Todos los que tenemos cierta edad recordamos con nostalgia aquella canción de Lone Star, entre rockera y protesta, llamada Mi calle, que decía o mejor dicho denunciaba situaciones sociales injustas como en el párrafo «vivo en un lugar donde no llega la luz, niños se ven que van descalzos sin salud», en tiempos de censura política, social y cultural. Mi calle, es también una película de 1960, que los cinéfilos guardaran celosamente, de estilo costumbrista, coral y que reflejaba la sociedad de aquella época. Todos y cada uno de nosotros tenemos nuestra calle, no ya en la que residimos en nuestra madurez, sino aquella en la que nos criamos, en la que jugamos, en la que hicimos amigos que al pasar los años lo siguen siendo, en la que en los años en los que no había tanta tecnología de entretenimiento, la calle era nuestra particular ágora. En nuestras calles muchos hemos construido nuestra infancia y juventud, hemos ganado partidos imaginarios en el Bernabeú, hemos sido el chico de la película recién estrenada, y hemos sentido el cosquilleo de los primeros amores.

Por indicación de un amigo, cayó hace unos días en mis manos un libro de Manuel Iborra, afamado director alicantino de cine, titulado La calle más bonita del mundo, en la que el cineasta cuenta con buena carga de melancolía sus experiencias y vivencias de su infancia cuando residía en la Rambla de Méndez Núñez. Unicamente una cosa no me gustó del libro, cuando el autor se refiere al Paseíto Ramiro como sitio lúgubre y sin niños. Seguramente lo visitaría en un día aciago para él y de incompresible recogimiento de las mesnadas infantiles que se daban cita a diario en el Paseíto Ramiro, al que nunca, ni en las cartas que con posterioridad dirigíamos a nuestras casas, denominamos Plaza del Teniente Luciáñez. El respetable militar no estuvo nunca en boca de los alicantinos por mucho que la oficialidad de la época así lo determinara.

Somos muchos alicantinos los que, desde los tiempos del régimen franquista, seguimos llamando Sagasta a la calle San Francisco. Hay lugares, plazas, calles, parques, que por mucho que se empeñen, desde su ignorancia sectaria, algunos de los que alcanzan el poder municipal, nunca cambiaran su esencia, su historia, su idiosincrasia derivada de sus vecinos. Las leyes ordenan la sociedad, son imprescindibles para el respeto, para el cumplimiento de los deberes y obligaciones y para la protección de los derechos individuales y colectivos, pero no pueden cambiar la historia ni la memoria de una nación, de una ciudad, de un barrio, de una calle.

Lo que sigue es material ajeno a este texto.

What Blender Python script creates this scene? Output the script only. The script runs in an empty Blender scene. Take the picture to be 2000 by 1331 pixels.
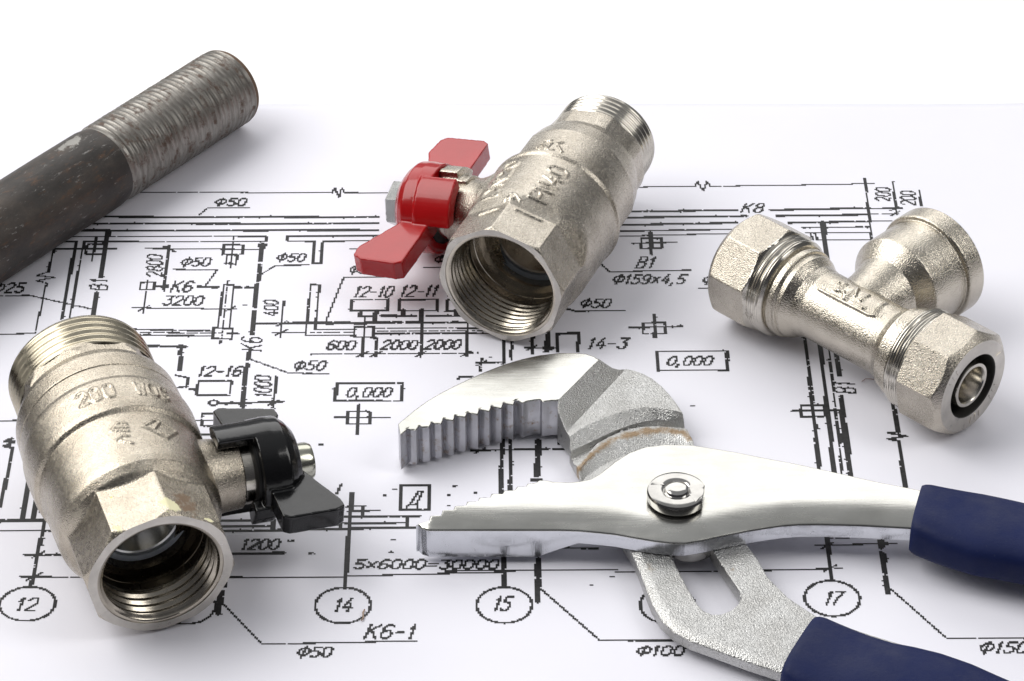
import bpy, bmesh, math, random
import numpy as np
from mathutils import Matrix, Vector
from mathutils.geometry import delaunay_2d_cdt

# ------------------------------------------------------------------ camera, light, exposure
SC = bpy.context.scene
COL = SC.collection
MM = 0.001
FPX, PITCH, DIST = 6720.0, math.radians(35.8), 884.0          # focal length in photo pixels, look-down angle, distance (mm)
CAM = np.array([0, -DIST * math.cos(PITCH), DIST * math.sin(PITCH)])
FW = np.array([0, math.cos(PITCH), -math.sin(PITCH)]); RT = np.array([1., 0, 0]); UP = np.cross(RT, FW)

cam_d = bpy.data.cameras.new('camera'); cam = bpy.data.objects.new('camera', cam_d); COL.objects.link(cam)
cam_d.sensor_width = 36.0; cam_d.lens = FPX / 2000 * 36.0
cam_d.clip_start = 0.01; cam_d.clip_end = 20.0
cam.location = Vector(CAM * MM); cam.rotation_euler = (math.pi / 2 - PITCH, 0, 0)
SC.camera = cam

w = bpy.data.worlds.new('World'); SC.world = w; w.use_nodes = True
# a white studio room, darker on the photographer's side and bright overhead
wt = w.node_tree; bg = wt.nodes['Background']; bg.inputs['Strength'].default_value = 1.0
wc_ = wt.nodes.new('ShaderNodeTexCoord'); wd_ = wt.nodes.new('ShaderNodeVectorMath'); wd_.operation = 'DOT_PRODUCT'; wd_.inputs[1].default_value = (0.0, 0.45, 0.89)
wr_ = wt.nodes.new('ShaderNodeValToRGB'); we_ = wr_.color_ramp.elements
we_[0].position = 0.0; we_[0].color = (0.05, 0.05, 0.055, 1); we_[1].position = 0.95; we_[1].color = (0.33, 0.335, 0.345, 1)
e_ = we_.new(0.45); e_.color = (0.10, 0.103, 0.11, 1)
wt.links.new(wc_.outputs['Generated'], wd_.inputs[0]); wt.links.new(wd_.outputs['Value'], wr_.inputs['Fac']); wt.links.new(wr_.outputs['Color'], bg.inputs['Color'])

def area(name, loc, target, sx, sy, power, col=(1, 1, 1)):
    d = bpy.data.lights.new(name, 'AREA'); d.shape = 'RECTANGLE'; d.size = sx; d.size_y = sy; d.energy = power; d.color = col
    o = bpy.data.objects.new(name, d); COL.objects.link(o); o.location = loc
    o.rotation_euler = (Vector(target) - Vector(loc)).to_track_quat('-Z', 'Y').to_euler()
    return o
area('softbox', (-0.15, 1.20, 0.92), (0, 0.05, 0), 1.8, 0.9, 7.8, (1, 0.99, 0.975))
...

Seguramente hay nombres en el callejero que rechinan en los oídos más ecuánimes, pero el totum revolutum con el que el tripartito, que gobernaba hasta hace pocas fechas Alicante, quiso aplicar a la manida Ley de la Memoria Histórica en más de cuarenta calles alicantinas, ha quedado como una muestra más de sus decisiones exasperantes, que, como tales, han acabado en los tribunales de justicia, bien por parte de la oposición o bien por familiares afectados como en el caso inaudito de la Plaza de Calvo Sotelo, que todos conocemos como «parque de las palomitas». Los funcionarios de mantenimiento urbano no dan para tanto quita y pon de placas en las vías públicas, por mor de unas resoluciones municipales sin consenso y más arbitrarias que necesarias.

Las calles, no se enteran los munícipes, son de los vecinos. Estos las hacen, las conforman a lo largo de los años con sus vivencias, dándoles el carácter, la personalidad, esa singularidad que es propia de cada una de ellas. Los nombres de los próceres a los que la oficialidad de turno les dedica, no son sino meros instrumentos, a veces de propaganda política y las menos reflejo de la historia del barrio donde se ubica. Pero nunca podrán sustituir al imaginario colectivo que los habitantes de una calle, de un barrio, tienen de sí mismos, de los rasgos esenciales que les marcan y hacen diferentes en la correspondencia, concordia y conformidad con el resto de ciudadanos de su urbe.